/ The Man Who Changed the World — Part 3

The following is a continuation of the blogs about Steve Jobs that appeared on December 6, 2011 and February 2, 2012. As in the previous write-ups, the facts and figures below are taken from the book, Steve Jobs, by Walter Isaacson.

The wilderness decade was over

On December 2, 1996, Steve Jobs returned to Apple’s offices for the first time since his dismissal 11 years earlier. His title was “advisor” to the chairman and, on December 20th, Jobs made it official in front of 250 cheering employees at Apple headquarters.

Bringing Apple back from the brink

On his return, Jobs began by asking, “What’s wrong with Apple?” Not waiting for an answer, he said, “The products suck! There’s no sex in them anymore!” His goal was to build a company that would endure. Lasting companies, he noted, know how to reinvent themselves.

Drastic cuts: products and people

Apple was churning out multiple versions of each product.
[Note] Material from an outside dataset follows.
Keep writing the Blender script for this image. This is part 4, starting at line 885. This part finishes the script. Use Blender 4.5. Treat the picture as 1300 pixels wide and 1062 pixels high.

Jobs cut 70% of the product offerings and decided to focus on four areas: two professional (the Power Macintosh G3 and the Power Book G3) and two consumer (the iMac and the iBook). He also laid off more than 3,000 people.

In September, 1997, Apple lost $1.04 billion. “We were less than 90 days from being insolvent,” Jobs recalled. For the full fiscal year of 1998, it would turn a $309 million profit.

The computer in jelly bean colors

Jobs first launch was the iMac in a Bondi Blue plastic casing — so named after the water at the famous beach in Australia. Other colors were added later. To ensure that the colors were correct the Apple people elected to visit a jelly bean factory to study the candy’s translucent colors.

The iMac went on sale in August, 1998 for $1,299. It sold 278,000 units in its first six weeks, and would see 800,000 by the end of the year, making it the fastest-selling computer in Apple history.

A bold move: freestanding Apple stores

In 1999, Jobs decided he didn’t want an iMac to sit on a shelf between a Dell and a Compaq, while an uninformed clerk recited the specs of each.

Initially, the Apple board of directors were opposed to freestanding Apple stores. After all, Gateway had tried and failed. Why would Jobs succeed with this venture?

Proceeding carefully, Jobs decided to secretly build a fully furnished mockup of an Apple store in a vacant warehouse near the company’s headquarters. Then, every Tuesday for six months, Jobs and his top executives held an all-morning brainstorming session there.

Eventually, the decision was made to organize the store not around the products, but instead, around what people could do with them — meaning: the computer as a hub for all digital activity. This was a major breakthrough that required adding an extra three months to the opening data.

A glass staircase, bleached wood floors

The first Apple store opened on May 19, 2001. By 2004, Apple stores were averaging 5,400 visitors a week (Gateway had been averaging 250).

Ten years later there were 326 Apple stores around the world.

Update: The dazzling, new Apple store in Grand Central is the company’s fifth store in Manhattan. It is 23,000 sq. ft. and is located on the east and northeast balconies. It has 315 employees and is furnished with sleek, white tables for product testing. The white Apple logo can be easily seen from Grand Central’s Main Consourse.

It is reportedly the largest Apple store in the world.